#### DATA:
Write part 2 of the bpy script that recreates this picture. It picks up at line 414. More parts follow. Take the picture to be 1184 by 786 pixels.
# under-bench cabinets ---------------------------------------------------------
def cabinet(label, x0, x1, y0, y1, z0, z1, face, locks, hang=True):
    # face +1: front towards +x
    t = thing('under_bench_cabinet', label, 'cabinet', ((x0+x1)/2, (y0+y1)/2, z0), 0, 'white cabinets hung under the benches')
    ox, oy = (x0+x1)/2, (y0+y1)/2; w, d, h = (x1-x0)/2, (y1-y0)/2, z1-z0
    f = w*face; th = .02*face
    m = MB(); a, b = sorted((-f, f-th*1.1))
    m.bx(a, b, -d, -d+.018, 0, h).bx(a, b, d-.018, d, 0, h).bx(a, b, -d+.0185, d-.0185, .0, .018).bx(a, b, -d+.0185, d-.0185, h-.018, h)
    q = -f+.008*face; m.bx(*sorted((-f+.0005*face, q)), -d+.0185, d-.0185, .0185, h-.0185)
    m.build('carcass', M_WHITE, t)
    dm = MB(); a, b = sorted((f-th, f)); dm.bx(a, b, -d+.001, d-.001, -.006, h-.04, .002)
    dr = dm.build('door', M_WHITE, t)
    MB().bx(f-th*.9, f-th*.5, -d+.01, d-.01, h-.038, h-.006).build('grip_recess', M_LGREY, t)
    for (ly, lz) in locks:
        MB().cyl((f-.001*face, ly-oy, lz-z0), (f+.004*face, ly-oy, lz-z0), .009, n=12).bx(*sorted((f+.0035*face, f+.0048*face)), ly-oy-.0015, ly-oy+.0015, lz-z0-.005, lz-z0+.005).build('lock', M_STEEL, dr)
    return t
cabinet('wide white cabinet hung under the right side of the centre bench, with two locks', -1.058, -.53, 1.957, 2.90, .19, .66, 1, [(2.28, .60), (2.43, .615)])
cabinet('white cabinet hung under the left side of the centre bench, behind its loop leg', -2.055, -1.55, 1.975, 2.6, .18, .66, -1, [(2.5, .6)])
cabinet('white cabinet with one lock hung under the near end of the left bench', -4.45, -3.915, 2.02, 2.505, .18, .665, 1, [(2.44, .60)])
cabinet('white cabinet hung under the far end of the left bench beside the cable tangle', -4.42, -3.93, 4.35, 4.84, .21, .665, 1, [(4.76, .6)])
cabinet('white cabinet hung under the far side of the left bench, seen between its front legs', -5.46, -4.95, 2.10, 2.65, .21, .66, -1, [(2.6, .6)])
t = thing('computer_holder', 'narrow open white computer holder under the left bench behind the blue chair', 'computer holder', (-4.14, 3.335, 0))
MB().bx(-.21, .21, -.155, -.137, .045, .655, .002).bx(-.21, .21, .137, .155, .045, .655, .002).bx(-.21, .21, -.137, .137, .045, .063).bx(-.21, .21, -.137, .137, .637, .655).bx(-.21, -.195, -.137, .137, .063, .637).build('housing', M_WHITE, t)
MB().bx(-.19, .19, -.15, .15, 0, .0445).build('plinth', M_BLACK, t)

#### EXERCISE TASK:
Can you reproduce all the material exactly?

#### OUTPUT:
Write part 2 of the bpy script that recreates this picture. It picks up at line 414. More parts follow. Take the picture to be 1184 by 786 pixels.
# under-bench cabinets ---------------------------------------------------------
def cabinet(label, x0, x1, y0, y1, z0, z1, face, locks, hang=True):
    # face +1: front towards +x
    t = thing('under_bench_cabinet', label, 'cabinet', ((x0+x1)/2, (y0+y1)/2, z0), 0, 'white cabinets hung under the benches')
    ox, oy = (x0+x1)/2, (y0+y1)/2; w, d, h = (x1-x0)/2, (y1-y0)/2, z1-z0
    f = w*face; th = .02*face
    m = MB(); a, b = sorted((-f, f-th*1.1))
    m.bx(a, b, -d, -d+.018, 0, h).bx(a, b, d-.018, d, 0, h).bx(a, b, -d+.0185, d-.0185, .0, .018).bx(a, b, -d+.0185, d-.0185, h-.018, h)
    q = -f+.008*face; m.bx(*sorted((-f+.0005*face, q)), -d+.0185, d-.0185, .0185, h-.0185)
    m.build('carcass', M_WHITE, t)
    dm = MB(); a, b = sorted((f-th, f)); dm.bx(a, b, -d+.001, d-.001, -.006, h-.04, .002)
    dr = dm.build('door', M_WHITE, t)
    MB().bx(f-th*.9, f-th*.5, -d+.01, d-.01, h-.038, h-.006).build('grip_recess', M_LGREY, t)
    for (ly, lz) in locks:
        MB().cyl((f-.001*face, ly-oy, lz-z0), (f+.004*face, ly-oy, lz-z0), .009, n=12).bx(*sorted((f+.0035*face, f+.0048*face)), ly-oy-.0015, ly-oy+.0015, lz-z0-.005, lz-z0+.005).build('lock', M_STEEL, dr)
    return t
cabinet('wide white cabinet hung under the right side of the centre bench, with two locks', -1.058, -.53, 1.957, 2.90, .19, .66, 1, [(2.28, .60), (2.43, .615)])
cabinet('white cabinet hung under the left side of the centre bench, behind its loop leg', -2.055, -1.55, 1.975, 2.6, .18, .66, -1, [(2.5, .6)])
cabinet('white cabinet with one lock hung under the near end of the left bench', -4.45, -3.915, 2.02, 2.505, .18, .665, 1, [(2.44, .60)])
cabinet('white cabinet hung under the far end of the left bench beside the cable tangle', -4.42, -3.93, 4.35, 4.84, .21, .665, 1, [(4.76, .6)])
cabinet('white cabinet hung under the far side of the left bench, seen between its front legs', -5.46, -4.95, 2.10, 2.65, .21, .66, -1, [(2.6, .6)])
t = thing('computer_holder', 'narrow open white computer holder under the left bench behind the blue chair', 'computer holder', (-4.14, 3.335, 0))
MB().bx(-.21, .21, -.155, -.137, .045, .655, .002).bx(-.21, .21, .137, .155, .045, .655, .002).bx(-.21, .21, -.137, .137, .045, .063).bx(-.21, .21, -.137, .137, .637, .655).bx(-.21, -.195, -.137, .137, .063, .637).build('housing', M_WHITE, t)
MB().bx(-.19, .19, -.15, .15, 0, .0445).build('plinth', M_BLACK, t)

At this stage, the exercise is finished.